It’s funny how things that once were strange and unfamiliar become ordinary over time.
When I started making dolls, I knew that I wanted them to have long thin legs. I’m not sure exactly why, or where I first saw and stored away an image of a doll with long thin legs. But there it was, buried in my memory, waiting to pop out, when the time was right.
Actually, now I think about it, it could be down to Play School, which I watched avidly as a pre-schooler. It was my favourite television programme, back in the days when there were very few television programmes at all, and even fewer for children. Play School was my early-childhood must-watch.
I remember wanting Brian Cant, one of the main presenters, to be my dad. Not because there was anything wrong with my own dad (apart from him being at work most of the time). But to my young eyes Brian looked like he would be great fun to have as a dad.Anyway, I digress. Play School had a selection of toys, which were stars in their own right, every bit as much as the presenters.
Everyone remembers iconic handmade Humpty and the somewhat sinister, dirty-faced plastic doll Hamble (who chose that weird name, I always wondered? I certainly didn’t know anyone called Hamble in real life).
My own favourites were the Teds, Big and Little, because they reminded me of my own Ted, a 1930s Chad Valley bear that had been my dad’s when he was a baby, and to whom I was utterly devoted.
Also amongst the Play School toys was a rag doll called Jemima.
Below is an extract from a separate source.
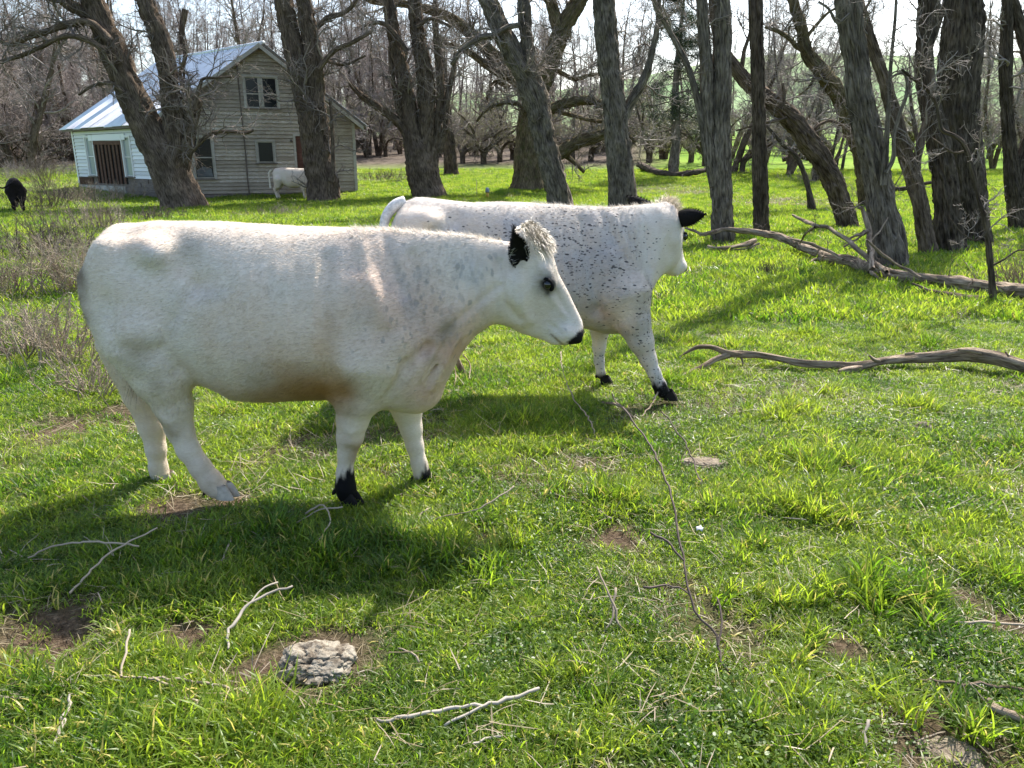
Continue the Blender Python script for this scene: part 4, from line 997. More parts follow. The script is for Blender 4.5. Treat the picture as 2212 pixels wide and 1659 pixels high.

That’s her, in the blue floral frock (very 1970s Laura Ashley!) in the picture above.
I can’t find any better photos of her to illustrate this, but in my memory Jemima has elongated stripy legs.
So maybe she’s to blame for my fixation on long-legged cloth dolls.
It’s been a while since I made any larger cloth dolls, the ones with the long legs. I sold off a few for peanuts at recent fairs, which made me think of them. They had been hanging around idle for far too long.
As you probably know, I’ve been working on much smaller dolls recently (about four or five inches tall, maximum), spending far too long wearing strong spectacles and getting achey hands from embroidering tiny faces, messing about with bits of clay and working out how to make miniature clothes and shoes.
I can waste literally hours, lost in a world of smallness. Faffing with bits of fabric and wire, plotting Lilliputian creations and stitching the tiniest stitches I can manage to bring them into being.
But this week I’ve had to put my less strong specs on again, having received a commission request for a cousin to this fellow: It came as a huge surprise to find that I had almost forgotten how to do it; make bigger things, I mean.
I still have a pattern for my bigger dolls basic body shape, so that was no problem. But I tend to freehand the arms and legs, and first time around Grumpy Lion’s legs turned out too little and too thin. Even the second and final version has legs that are longer and thinner than I originally intended.
I was advised, when I started making dolls, to make their legs fatter, as thin legs were a route to madness. I, of course, completely ignored this sound advice, as these, the legs of my very first cloth doll, show…Thinking back to when the original Grumpy Lion Mark One first emerged, he had the thinnest legs I could manage at the time.
It made me smile to think that what was once the limit of lion lankiness now seemed… well, large.
I remember how I struggled with making small things at first. I felt like I had big fat fingers and too many – or not enough – thumbs. It was tricky and challenging – but I was determined that I could do it, if only I tried hard enough.
And yes, I have better tools and techniques nowadays – no more poking at long thin things with chopsticks for hours on end for me, thank goodness! But it’s more than that. It’s like my mind has tuned itself in to the tinyness over time, so that the once seemingly impossible is now… normal.
As I say, it’s funny how things that once were strange and unfamiliar and difficult become ordinary and easy over time.
I think there’s a life lesson in there somewhere.
As soon as I saw your first paragraph I was thinking “Jemima . . Play School” :0)
Yay – it’s not just my dodgy memory then!
I’ve obviously missed out on a whole generation of imagery; we didn’t have telly till I was 14… But I know what you mean about the formerly impossible becoming the new normal. I can do and make things now that seemed impossible a few years ago!
I know how it is to just have that fixed picture in your mind, and to be able to create it just the way you pictured it is so gratifying. Love Grumpy Lion!